Beyond this, the determination of the Parole Board appears to have been appropriately determined. Our scope of review is limited. A reviewing court must determine whether the factual finding could reasonably have been reached on sufficient credible evidence in the whole record. Trantino v. New Jersey State Parole Bd., 166 N.J. 113, 172 (2001), modified, 167 N.J. 619 (2001); New Jersey State Parole Bd. v. Cestari, 224 N.J. Super. 534, 547 (App. Div.), certif. denied, 111 N.J. 649 (1988). Moreover,"Parole Board decisions are highly individualized discretionary appraisals," Trantino, supra, 166 N.J. at 173 (citing Beckworth v. New Jersey State Parole Bd., 62 N.J. 348, 359 (1973)), and should only be reversed if found to be arbitrary or capricious.
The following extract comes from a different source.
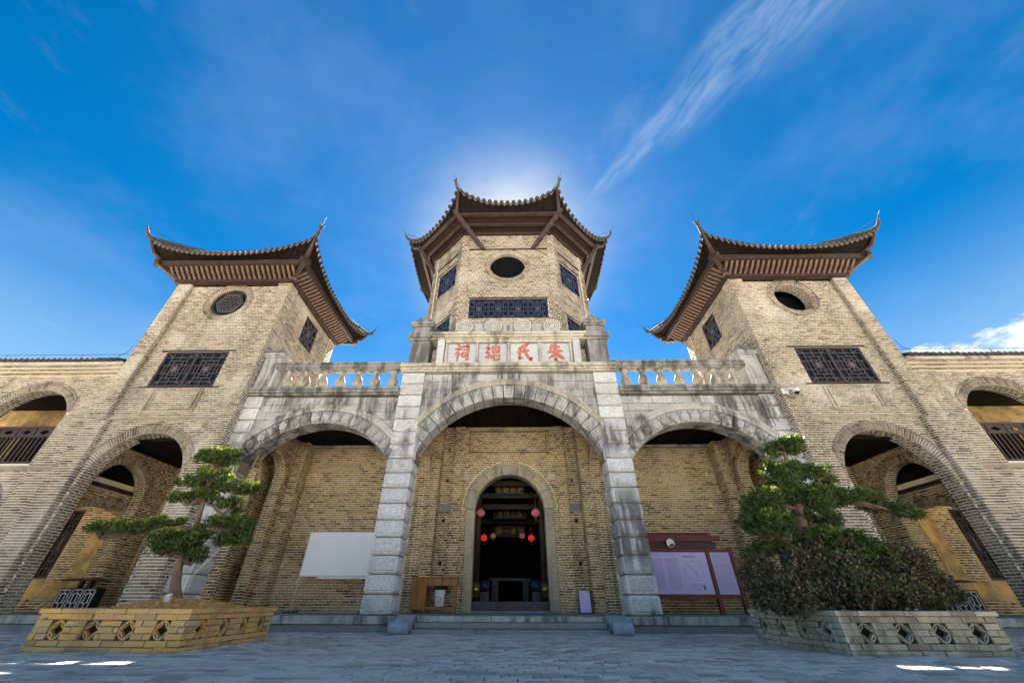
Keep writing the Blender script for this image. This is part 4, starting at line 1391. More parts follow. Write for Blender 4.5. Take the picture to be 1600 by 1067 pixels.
    pp = slab('pilaster', f4, [(u4[0], 5.86), (u4[1], 5.86), (u4[1], 11.52), (u4[0], 11.52)], [], -.5, -.006, 'mortar', tw)
    lay(tw, pp, f4, u4[0], u4[1], 5.86, 11.52)
    # far sides, plain
    fo = Fr((s*13.83, 0, 0), (0, s, 0), (0, 0, 1), (s, 0, 0))
    uo = sorted((s*.25, s*4.25))
    bwall(tw, 'outer_wall', fo, uo[0], uo[1], 7.0, 11.5, [], .3, wt=.1)
    a, b_ = sorted((s*9.1, s*13.8))
    MB().box(a, b_, 4.0, 4.2, 5.0, 11.5).build('rear_wall', 'mortar', tw)
    MB().box(a+.35, b_-.35, .62, 3.9, 5.15, 11.3).build('interior', 'dark_void', tw)
    emit(tw, 'brick', limit=220)
    # ---- porch under the tower
    key('#p')
    fA = Fr((s*13.05, 0, 0), (0, -s, 0), (0, 0, 1), (-s, 0, 0))
    uu = sorted((-s*.22, -s*3.2))
    bwall(tw, 'porch_side_wall', fA, uu[0], uu[1], ZP-.06, 4.90, [Arch(-s*1.30, 1.0, ZP-.04, 3.47, 4.45, .24)], .36, mat='mortar_porch', wt=.8)
    fB = Fr((s*13.46, 0, 0), (0, -s, 0), (0, 0, 1), (-s, 0, 0))
    uu = sorted((-s*.22, -s*3.2))
    bwall(tw, 'porch_side_wall', fB, uu[0], uu[1], ZP-.06, 3.66, [Arch(-s*1.72, 1.33, ZP-.04, 2.70, 3.18, .24)], .36, mat='mortar_porch', wt=.8)
    fC = Fr((s*9.62, 0, 0), (0, s, 0), (0, 0, 1), (s, 0, 0))
    uu = sorted((s*.22, s*3.2))
    tw_c = bwall(tw, 'porch_side_wall', fC, uu[0], uu[1], ZP-.06, 4.90, [Arch(s*1.48, .76, ZP-.04, 4.0, 4.72, .2)], .5, mat='mortar_porch', wt=.5)
    fC2 = Fr((s*9.115, 0, 0), (0, -s, 0), (0, 0, 1), (-s, 0, 0))
    uu = sorted((-s*.80, -s*3.2))
    lay(tw, tw_c, fC2, uu[0], uu[1], ZP, 5.7, [Arch(-s*1.48, .76, ZP-.04, 4.0, 4.72, .2)], wt=.5)
    fD = Fr((s*13.0, 3.2, 0), (1, 0, 0), (0, 0, 1), (0, -1, 0))
    a, b_ = sorted((-s*3.95, s*6.5))
    wz = sorted((s*3.33-.0, s*2.74))
    bwall(tw, 'porch_back_wall', fD, a, b_, ZP-.06, 4.9, [Rect(wz[0], wz[1], 1.21, 3.4)], .35, mat='mortar_porch', wt=.7)
    emit(tw, 'brick_porch', limit=80, k='#p')
    key()
    wn_ = window(tw, fD, wz[0], wz[1], 1.21, 3.4, -.10, 1, 'wood_dark', 'window_wood')
    # ochre plaster left on the brickwork
    def patch(x0, x1, z0, z1, n_, seed):
        r_ = random.Random(seed)
        pts = []
        for k in range(n_):
            pts.append((x0+(x1-x0)*k/n_, z0+r_.uniform(-.04, .04)))
        for k in range(n_):
            pts.append((x1+r_.uniform(-.06, .06), z0+(z1-z0)*k/n_))
        for k in range(n_):
            pts.append((x1-(x1-x0)*k/n_, z1+r_.uniform(-.05, .05)))
        for k in range(n_):
            pts.append((x0+r_.uniform(-.06, .06), z1-(z1-z0)*k/n_))
        f = fD
        if s < 0:
            pts = [(-p_[0], p_[1]) for p_ in pts]
        tris = tessellate_polygon([[Vector((u_, v_, 0)) for u_, v_ in pts]])
        mb = MB()
        m_ = len(pts)
        mb.add([f.p(u_, v_, .016) for u_, v_ in pts]+[f.p(u_, v_, -.01) for u_, v_ in pts], [t_ for t_ in tris]+[(i, (i+1) % m_, (i+1) % m_+m_, i+m_) for i in range(m_)])
        fix_normals(mb.build('plaster', 'ochre_plaster', tw))
    patch(.25, 4.2, .66, 1.17, 22, 3)
    patch(1.50, 2.05, 1.175, 3.1, 14, 5)
    patch(-.05, .28, 1.175, 2.6, 12, 8)
    a, b_ = sorted((s*9.2, s*13.8))
    cl2 = MB().box(a, b_, .16, 3.3, 4.905, 4.96).build('porch_ceiling', 'ceiling_wood', tw)
    for k in range(15):
        x = a+.03+k*.31
        MB().box(x, min(x+.295, b_), .22, 3.19, 4.89, 4.903).build('ceiling_board', 'ceiling_wood', cl2)
    MB().bar((s*13.62, .25, 3.73), (s*13.62, 3.15, 3.73), .34, .12).build('porch_beam', 'wood_dark', tw)
    MB().bar((s*13.62, .25, 3.87), (s*13.62, 3.15, 3.87), .36, .15).build('beam_plaster', 'mortar_porch', tw)
    q0, q1 = sorted((s*13.81, s*13.84))
    MB().box(q0, q1, .25, 3.19, 3.95, 4.9).build('porch_boarding', 'ceiling_wood', tw)
    # ---- eaves and roof
    W = [(cx-2.40, -.3), (cx+2.40, -.3), (cx+2.40, 4.25), (cx-2.40, 4.25)]
    eave_frame(tw, W, .02, 11.50, 11.64, .05, .24, 'wood_dark', 'wall_plate')
    B3 = eave_frame(tw, W, .60, 11.97, 12.20, .24, .15)
    # boards between wall plate and eave beam, and the S-curved ribs under them
    cen = Vector((cx, 1.975))
    def so(i, t_, o_):
        a_, b2 = Vector(W[i]), Vector(W[(i+1) % 4])
        m_ = (a_+b2)/2
        nrm = (m_-cen).normalized()
        tt = (b2-a_).normalized()
        L_ = (b2-a_).length
        half = L_/2+o_
        return m_+tt*(half*(2*t_-1))+nrm*o_, nrm, tt
    zc = lambda e: 11.60+.40*(e*e*(3-2*e))+.10*math.sin(PI*2*e)*.5
    bd = MB()
    for i in range(4):
        for k in range(6):
            e0, e1 = k/6, (k+1)/6
            q_ = [so(i, t_, .04+.54*e)[0].to_3d()+Vector((0, 0, zc(e)+.10)) for t_, e in ((0, e0), (1, e0), (1, e1), (0, e1))]
            bd.add(q_, [(0, 1, 2, 3)])
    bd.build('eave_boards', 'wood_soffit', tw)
    for i in range(4):
        L_ = 4.8 if i % 2 == 0 else 4.55
        nrib = 25
        for k in range(nrib):
            t_ = (k+.5)/nrib
            p0, nrm, tt = so(i, t_, 0.)
            # ribs stay square to the wall
            base = (Vector(W[i])+Vector(W[(i+1) % 4]))/2+tt*((L_+.5)/2*(2*t_-1))
            n3, t3 = nrm.to_3d(), tt.to_3d()
            rings = []
            for e in np.linspace(0, 1, 7):
                c_ = base.to_3d()+n3*(.03+.55*e)+Vector((0, 0, zc(e)))
                rings.append([c_-t3*.05-Vector((0, 0, .05)), c_+t3*.05-Vector((0, 0, .05)), c_+t3*.05+Vector((0, 0, .09)), c_-t3*.05+Vector((0, 0, .09))])
            MB().loft(rings).build('rafter', 'wood_rib', tw)
    hx_, hy_ = 3.43, 3.40
    C4 = [(cx-hx_, cen.y-hy_), (cx+hx_, cen.y-hy_), (cx+hx_, cen.y+hy_), (cx-hx_, cen.y+hy_)]
    eave, surf = roof(tw, C4, 12.96, 12.22, .12, (cx, cen.y), 15.0, .215, .08, .15, .68, 2.5)
    for i in range(4):
        p0 = Vector(W[i]); p1 = Vector(C4[i]); b3 = B3[i]
        o_ = (p1-p0).normalized()
        MB().bar((p0.x, p0.y, 11.66), (b3.x+o_.x*.2, b3.y+o_.y*.2, 12.12), .16, .18).build('hip_beam', 'wood_beam', tw)
        MB().tube([(b3.x, b3.y, 12.22), ((b3.x*.45+p1.x*.55), (b3.y*.45+p1.y*.55), 12.42), (p1.x, p1.y, 12.88)], [.09, .085, .06], 6).build('corner_spar', 'wood_dark', tw)
        MB().lathe([(.10, -.12), (.12, -.05), (.12, .05), (.10, .12)], (b3.x+o_.x*.05, b3.y+o_.y*.05, 12.10), 10).build('beam_boss', 'wood_beam', tw, True)
    # soffit between eave beam and tile edge
    sf = MB()
    for i in range(4):
        for k in range(24):
            t0, t1 = k/24, (k+1)/24
            r_ = []
            for t_ in (t0, t1):
                e_, z_ = eave(i, t_)
                b_ = B3[i].lerp(B3[(i+1) % 4], t_)
                r_.append((Vector((b_.x, b_.y, 12.19)), Vector((e_.x*.97+b_.x*.03, e_.y*.97+b_.y*.03, z_-.10))))
            sf.add([r_[0][0], r_[1][0], r_[1][1], r_[0][1]], [(0, 1, 2, 3)])
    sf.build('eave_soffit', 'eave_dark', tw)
    return tw
for s in (-1, 1):
    side_tower(s)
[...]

Trantino, supra, 166 N.J. at 173. The Parole Board must determine by a preponderance of the evidence whether there is a substantial likelihood the inmate will commit another crime if released. Id. at 189.

The administrative regulations contain a non-exhaustive list of multiple factors the Board may consider in determining whether an inmate should be released on parole. N.J.A.C. 10A:71-3.11(b). The determination whether there is a substantial likelihood that an inmate will commit another crime if released is largely factual in nature. Trantino, supra, 166 N.J. at 172.

In the present instance, the Board panel determined a substantial likelihood that defendant would commit a new crime if released on parole at the present time. It relied upon defendant's prior criminal record, the fact that he is incarcerated for multi-crime convictions, his parole violation, the failure of prior incarceration to deter criminal behavior, and the insufficient insight into and resolution of his substance abuse problems. The full Board considered those reasons sufficient to deny parole and establish the twenty-four month FET. The full Board also reviewed the hearing tape in relation to defendant's claim that a panel member had demonstrated bias or prejudice. The Board found that the tape did not reveal any showing of bias or prejudice nor any evidence that a panel member violated the Code of Conduct by "hollering" at defendant. There was no evidence of hostility heard on the tape.

We have also reviewed the 182-page confidential appendiX submitted as part of the record by the Board. Among other things, that appendix includes multiple psychological evaluations of defendant some portions of which, particularly those more recent, are not favorable to defendant.

We are satisfied that the information supplied to the panel and reviewed by the Board provided ample credible evidence to support the Board's conclusion that there is a substantial risk that defendant will commit another crime if released. We will not second-guess the Board's decision in these circumstances.

The June 25, 2003 final decision of the New Jersey State Parole Board is affirmed.